China pledges to improve tax regime for business

Beijing improves value-added tax (VAT) overhaul, its most ambitious tax reform in more than two decades

PUBLISHED : Friday, 18 August, 2017, 10:34pm
UPDATED : Friday, 18 August, 2017, 10:34pm

Beijing on Friday pledged to cut red tape and improve China’s tax regime as part of its ongoing value-added tax (VAT) overhaul, the country’s most ambitious tax reform in more than two decades.

The overhaul was extended to the four remaining sectors of finance, construction, property and consumer services, on May 1, 2016, so the reform now covers all industries. The VAT progressively began to replace the business tax since a trial run in Shanghai in 2012.

The reform was touted as easing the tax burden of all industries as it is collected incrementally based on the surplus value added at each stage of production, compared with the business tax that was levied on gross revenue.

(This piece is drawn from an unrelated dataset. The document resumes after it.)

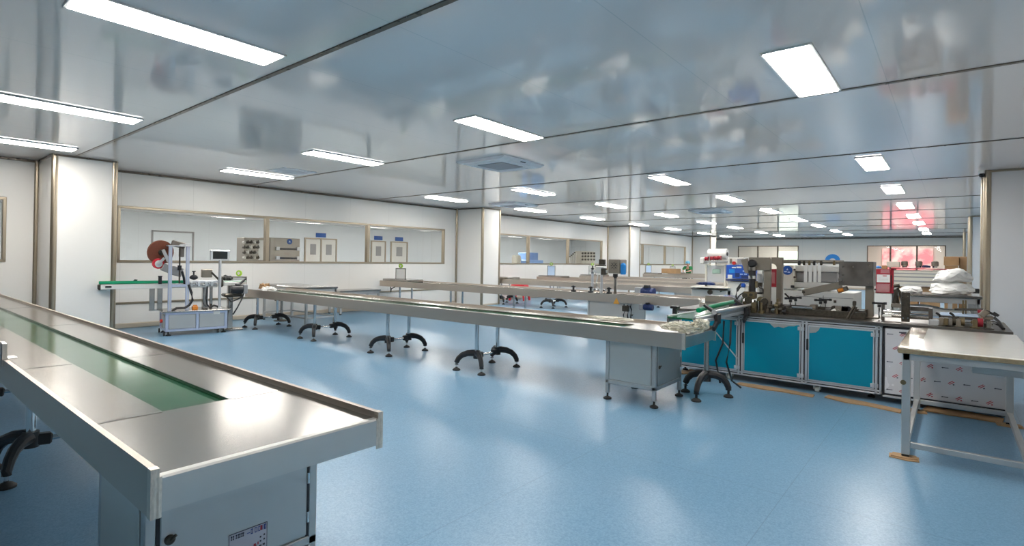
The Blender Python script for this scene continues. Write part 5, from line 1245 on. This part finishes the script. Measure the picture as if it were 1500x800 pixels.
for i in range(4):
    a, b = U(842+i*2.3, 377-i*2, x=XA), U(844+i*2.3, 385, x=XA); t = thing('steel_canister', ['leftmost, shortest', 'second', 'third', 'rightmost, tallest'][i] + ' of the four pale canisters behind the glass', 'canister', (XA-.3, (a.y+b.y)/2, 0), 0, 'canisters in the side room')
    m = MB(); m.cyl((XA-.3, (a.y+b.y)/2, 0), (XA-.3, (a.y+b.y)/2, a.z), abs(b.y-a.y)*.45, n=16); m.build('body', 'white', t)
    m = MB(); m.cyl((XA-.3, (a.y+b.y)/2, a.z), (XA-.3, (a.y+b.y)/2, a.z+.05), abs(b.y-a.y)*.3, n=16); m.build('lid', 'castdark', t)
a, b = U(776, 381, x=XA), U(796, 385, x=XA); m = MB(); m.box(XA-.5, XA, a.y, b.y, 0.0, a.z, .02); one('plastic_crate', m, 'bluecrate', 'wide low blue plastic crate stack behind the glass past the second column', 'crate')
a, b = U(790, 370, x=XA), U(804, 385, x=XA); m = MB(); m.box(XA-1.1, XA-.55, a.y, b.y, 0.0, a.z, .02); one('plastic_crate', m, 'bluecrate', 'taller blue plastic crate stack at the back behind the glass', 'crate')
a, b = U(760, 374, x=XA), U(770, 385, x=XA)
for k in range(2):
    y = a.y+(b.y-a.y)*(.27+.5*k); m = MB(); m.lathe([(0, 0), (.22*abs(b.y-a.y), 0), (.25*abs(b.y-a.y), a.z*.9), (.2*abs(b.y-a.y), a.z), (0, a.z)], (XA-.3, y, 0), 20)
    one('pale_bin', m, 'cream', ['left of the two pale bins behind the glass past the second column', 'right of the two pale bins behind the glass past the second column'][k], 'bin', 'pale bins in the side room')
# ------------------------------------------------------------------ camera
cam = bpy.data.cameras.new('camera'); co = bpy.data.objects.new('camera', cam); COL.objects.link(co)
Rm = Matrix((rt, up, -fw)).transposed().to_4x4(); Rm.translation = (0, 0, CH); co.matrix_world = Rm
cam.sensor_width = 36; cam.lens = F/1500*36; cam.shift_y = SH/1500; cam.clip_start = .05; cam.clip_end = 300
SC.camera = co
SC.view_settings.view_transform = 'Standard'; SC.view_settings.look = 'None'; SC.view_settings.gamma = 1
SC.view_settings.use_curve_mapping = False; SC.view_settings.exposure = 0.68
w = bpy.data.worlds.new('world'); SC.world = w; w.use_nodes = True
w.node_tree.nodes['Background'].inputs[0].default_value = (.8, .85, .9, 1); w.node_tree.nodes['Background'].inputs[1].default_value = .25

In the future, China will address issues including improper tax rate structure and the problem where a small number of taxpayers face a higher tax burden due to insufficient tax offsetting items, according to a statement posted on the central government’s website on Friday, quoting a State Council meeting presided over by premier Li Keqiang.

China’s VAT tax reforms are pushing small businesses to the brink

The government said earlier that although the overhaul trims tax for all sectors, there were still 2 per cent of taxpayers who didn’t benefit from tax cuts.

In daily practise, some businesses may find it difficult to qualify for the tax cut as they may not be able to provide solid proof, such as a VAT invoice from upstream enterprises to offset the tax included in the prices of their purchases of products or services.

The State Council said the government will address remaining problems in future tax reform, including improving tax policies for the manufacturing, finance and construction sectors.

“The meeting sends a strong signal that the central government will keep improving the VAT regime to benefit more business players and tackle issues raised from different sectors and different types of business,” said Robert Li, a PwC tax partner. “In addition, the increasingly popular use of e-invoice will also help improve efficiency and help trim business costs.”

From the full extension of VAT to all industries on May 1 last year until June this year China has trimmed the tax burden of mainland businesses by 850 billion yuan (US$127.5 billion), according to the State Council meeting.

A total of 1.61 trillion yuan in taxes have been trimmed since the start of the overhaul.